Rozmawia dwóch kolegów:
— Wczoraj się pokłóciłem z żoną tak, że na końcu przyszła do mnie na kolanach...
— Twoja żona? Niemożliwe, znam ją!
— Na kolanach i mówiła: „Wychodź spod łóżka tchórzu”.
Facet stoi w korku. Widzi policjanta, który chodzi od jednego auta do drugiego i krótko rozmawia z każdym kierowcą. W końcu dochodzi do niego i mówi:
— Mamy kryzysową sytuację. Terroryści porwali wszystkich polityków i zagrozili, że jeśli nie damy im do niedzieli 100 milionów to obleją ich benzyną i podpalą. Dlatego właśnie organizujemy tę zbiórkę.
— No ile ludzie dają? — pyta kierowca
— Średnio 3-4 litry.
★
Mąż do żony:
— Kochanie idziemy na kolację do restauracji czy zabrać cię na zakupy?
— No ale przecież jest kwarantanna...
— Och, zapomniałem, ale pamiętaj, proponowałem.
★
Dwie dziewczyny stoją przed kinem. Jedna mówi:
— Nie wpuszczą nas na ten film od 18 lat.

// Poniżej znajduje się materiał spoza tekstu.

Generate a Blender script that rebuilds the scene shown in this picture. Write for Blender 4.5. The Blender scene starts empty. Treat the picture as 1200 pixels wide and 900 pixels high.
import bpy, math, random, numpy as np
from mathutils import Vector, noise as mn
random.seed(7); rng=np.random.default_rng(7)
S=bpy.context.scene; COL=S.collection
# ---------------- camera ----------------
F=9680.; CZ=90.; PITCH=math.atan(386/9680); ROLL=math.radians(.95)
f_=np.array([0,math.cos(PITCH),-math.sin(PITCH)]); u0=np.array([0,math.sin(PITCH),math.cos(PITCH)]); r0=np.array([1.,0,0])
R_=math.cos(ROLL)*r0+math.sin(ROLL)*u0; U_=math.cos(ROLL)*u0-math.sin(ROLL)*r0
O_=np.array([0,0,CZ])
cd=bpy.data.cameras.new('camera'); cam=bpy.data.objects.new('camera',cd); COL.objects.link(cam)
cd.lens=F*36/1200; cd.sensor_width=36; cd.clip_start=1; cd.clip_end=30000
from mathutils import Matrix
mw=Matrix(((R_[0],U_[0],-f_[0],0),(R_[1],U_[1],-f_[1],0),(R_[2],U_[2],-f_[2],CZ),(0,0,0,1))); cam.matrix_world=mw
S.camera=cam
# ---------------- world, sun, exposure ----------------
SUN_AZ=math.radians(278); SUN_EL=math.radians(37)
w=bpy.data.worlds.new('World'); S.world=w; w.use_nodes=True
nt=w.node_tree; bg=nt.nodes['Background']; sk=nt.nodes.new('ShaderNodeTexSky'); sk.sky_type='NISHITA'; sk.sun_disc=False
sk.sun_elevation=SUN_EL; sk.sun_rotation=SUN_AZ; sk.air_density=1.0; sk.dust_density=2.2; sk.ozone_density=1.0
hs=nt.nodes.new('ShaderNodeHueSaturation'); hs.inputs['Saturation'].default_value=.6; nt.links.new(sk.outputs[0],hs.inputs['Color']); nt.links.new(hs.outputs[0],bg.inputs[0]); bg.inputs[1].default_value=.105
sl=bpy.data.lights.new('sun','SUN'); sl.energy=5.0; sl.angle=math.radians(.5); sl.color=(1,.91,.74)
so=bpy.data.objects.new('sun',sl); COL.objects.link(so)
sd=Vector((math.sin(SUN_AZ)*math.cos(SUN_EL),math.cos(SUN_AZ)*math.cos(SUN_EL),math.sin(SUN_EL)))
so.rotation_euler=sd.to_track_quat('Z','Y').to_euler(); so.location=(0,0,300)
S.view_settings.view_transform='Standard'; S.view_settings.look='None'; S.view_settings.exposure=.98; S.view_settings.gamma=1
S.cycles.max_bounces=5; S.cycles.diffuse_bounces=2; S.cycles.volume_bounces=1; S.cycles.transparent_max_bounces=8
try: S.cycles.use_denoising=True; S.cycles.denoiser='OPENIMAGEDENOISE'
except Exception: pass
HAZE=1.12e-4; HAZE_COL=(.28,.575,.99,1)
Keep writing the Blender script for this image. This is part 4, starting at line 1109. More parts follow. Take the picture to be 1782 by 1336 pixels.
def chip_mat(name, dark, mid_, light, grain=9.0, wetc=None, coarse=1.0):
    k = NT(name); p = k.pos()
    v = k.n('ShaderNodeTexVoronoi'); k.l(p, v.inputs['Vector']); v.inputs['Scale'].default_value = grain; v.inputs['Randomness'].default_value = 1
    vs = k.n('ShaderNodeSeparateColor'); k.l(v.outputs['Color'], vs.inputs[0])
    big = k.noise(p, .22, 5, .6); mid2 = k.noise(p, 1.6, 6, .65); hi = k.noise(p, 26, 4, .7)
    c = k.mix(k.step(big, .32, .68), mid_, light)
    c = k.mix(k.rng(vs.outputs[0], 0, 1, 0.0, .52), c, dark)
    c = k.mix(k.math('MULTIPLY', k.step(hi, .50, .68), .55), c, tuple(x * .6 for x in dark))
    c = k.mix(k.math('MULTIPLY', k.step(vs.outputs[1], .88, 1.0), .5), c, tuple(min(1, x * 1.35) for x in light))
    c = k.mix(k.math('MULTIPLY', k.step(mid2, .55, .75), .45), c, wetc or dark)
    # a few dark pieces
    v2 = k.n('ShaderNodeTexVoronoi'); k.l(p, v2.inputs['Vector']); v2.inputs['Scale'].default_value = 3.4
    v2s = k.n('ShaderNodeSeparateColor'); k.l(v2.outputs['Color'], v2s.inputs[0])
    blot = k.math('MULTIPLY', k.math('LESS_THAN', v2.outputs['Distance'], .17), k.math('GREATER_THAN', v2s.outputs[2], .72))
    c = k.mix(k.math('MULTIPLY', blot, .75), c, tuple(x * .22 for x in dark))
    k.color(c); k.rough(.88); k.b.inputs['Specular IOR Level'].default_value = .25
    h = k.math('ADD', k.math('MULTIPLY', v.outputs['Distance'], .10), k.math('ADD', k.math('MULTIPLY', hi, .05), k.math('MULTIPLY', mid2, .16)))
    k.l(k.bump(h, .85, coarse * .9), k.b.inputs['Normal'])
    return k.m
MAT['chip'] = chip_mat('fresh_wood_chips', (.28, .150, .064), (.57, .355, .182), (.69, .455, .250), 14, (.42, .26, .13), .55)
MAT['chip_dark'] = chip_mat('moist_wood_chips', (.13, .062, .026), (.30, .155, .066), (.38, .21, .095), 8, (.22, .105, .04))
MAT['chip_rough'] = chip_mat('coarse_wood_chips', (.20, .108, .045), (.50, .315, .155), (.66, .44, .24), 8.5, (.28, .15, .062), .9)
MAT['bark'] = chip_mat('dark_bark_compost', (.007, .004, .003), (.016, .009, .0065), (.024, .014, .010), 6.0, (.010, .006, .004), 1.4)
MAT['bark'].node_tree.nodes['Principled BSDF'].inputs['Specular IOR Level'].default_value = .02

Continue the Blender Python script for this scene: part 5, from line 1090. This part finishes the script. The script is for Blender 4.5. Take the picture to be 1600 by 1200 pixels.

— Nie szkodzi i tak bym nie poszła—nie mam z kim zostawić dziecka.
★
— Sara, pożyczysz mi pieniądze?
— Icek, 40 lat temu pożyczyłam pieniądze Abramowi i do tej pory się ze mną nie rozliczył.
— Ale on jest twoim mężem!
— Wtedy nie był.
★
Kobieta na siłowni podnosi sztangę.
— Jeden, dwaaa, ttttrzy, czzzztery, piiiięć..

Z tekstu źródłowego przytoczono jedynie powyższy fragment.